Tuesday, December 6, 2016

Literature and Empathy


In 2013, two social scientists from the New School published the results of a study suggesting that reading literary fiction made people more empathetic. A recent study has failed to find the same correlation.

Good.

When I read the original story, I cringed. In the first place, there is no need to pinpoint a value to reading beyond the pleasure people get from the reading itself. It also struck me that such a study would be difficult, if not impossible, to carry out with true scientific rigor.

It would not be sufficient simply to compare the responses of readers and non-readers to a bank of questions designed to identify empathetic characteristics. That might "prove" that readers were more empathetic, but not that the reading itself made them so. A more likely explanation would be that empathetic people naturally take pleasure in the emotional content of books, whereas those who aren't empathetic have little desire to share the daily ups and downs of characters who, after all, don't really exist.

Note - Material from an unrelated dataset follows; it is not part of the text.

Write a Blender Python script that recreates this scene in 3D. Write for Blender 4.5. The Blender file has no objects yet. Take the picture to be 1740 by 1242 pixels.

To prove the point scientifically would require an large, undifferentiated pool of people who had never read anything. Half would be given novels. The other half would be deprived of them. Years later, tests would be given to see where the greater empathy lay.

I seriously doubt if the studies in question were actually conducted along those lines.

Then again, we ought to ask ourselves: Is empathy always a good thing? Where does it rank on the hierarchy of qualities in comparison to honesty, perspicacity, ingenuity, drive, and tact, for example? Are there situations in which empathy would be out of place—a war tribunal, for example? Can empathy be harmful to the individual who feels it?

Is it appropriate to become annoyed if a friend wants to share our pain when we're doing our best to forget about it?

As I ponder these issues, I'm reminded of the surveys that crop up here and there in the sketchbooks of the Swiss novelist and playwright Max Frisch. Opening the volume from 1966 to 1971 I hit immediately on a questionnaire about hope, which I've shortened for the present purpose:

1. How often must a particular hope (say, a political one) fail to materialize before you give it up. And can you do this without immediately forming another hope?

2. Do you sometimes envy other living creatures who seem to be able to live without hope (for example, fish in an aquarium)?

3. When some private hope is at last realized, how long as a rule do you feel it was a valid hope, that is, that its realization has brought you as much as you had been expecting from it all these years?

4. What hope have you now given up?

5. In regard to the world situation, do you hope:
a. that reason will prevail?
b. that a miracle will occur?
c. that everything will go on as before?

6. What fills you with hope:
a. nature?
b. art?
c. science?
d. the history of mankind?

7. Assuming that you distinguish between your own hopes and those that others (parents, teachers, friends, lovers) place in you, when are you more depressed: when the former or when the latter are not fulfilled?

8. What do you hope to gain from travel?

9. When you know that someone is incurably ill, do you arouse hopes in him that you know to be false?

But we're getting off the track here. The thing about literature, I think, is that it expands our horizons and allows us to experience all manner of things without really suffering the consequences personally. The most important lesson we take from it, perhaps, is the one I got from Jack Burden in freshman English while reading All the King's Men: "Whatever you live, it's life."

In other words, as far as life is concerned, there are no models or standards. Each one of us cuts a new path, good or bad, light or dark, most likely dappled but perhaps with a cool breeze blowing through it.


And it just might be that reading Lord Jim or My Antonia has helped us find a better and a more worthy one.

To which Max Frisch might ask: "Worthy? How so?"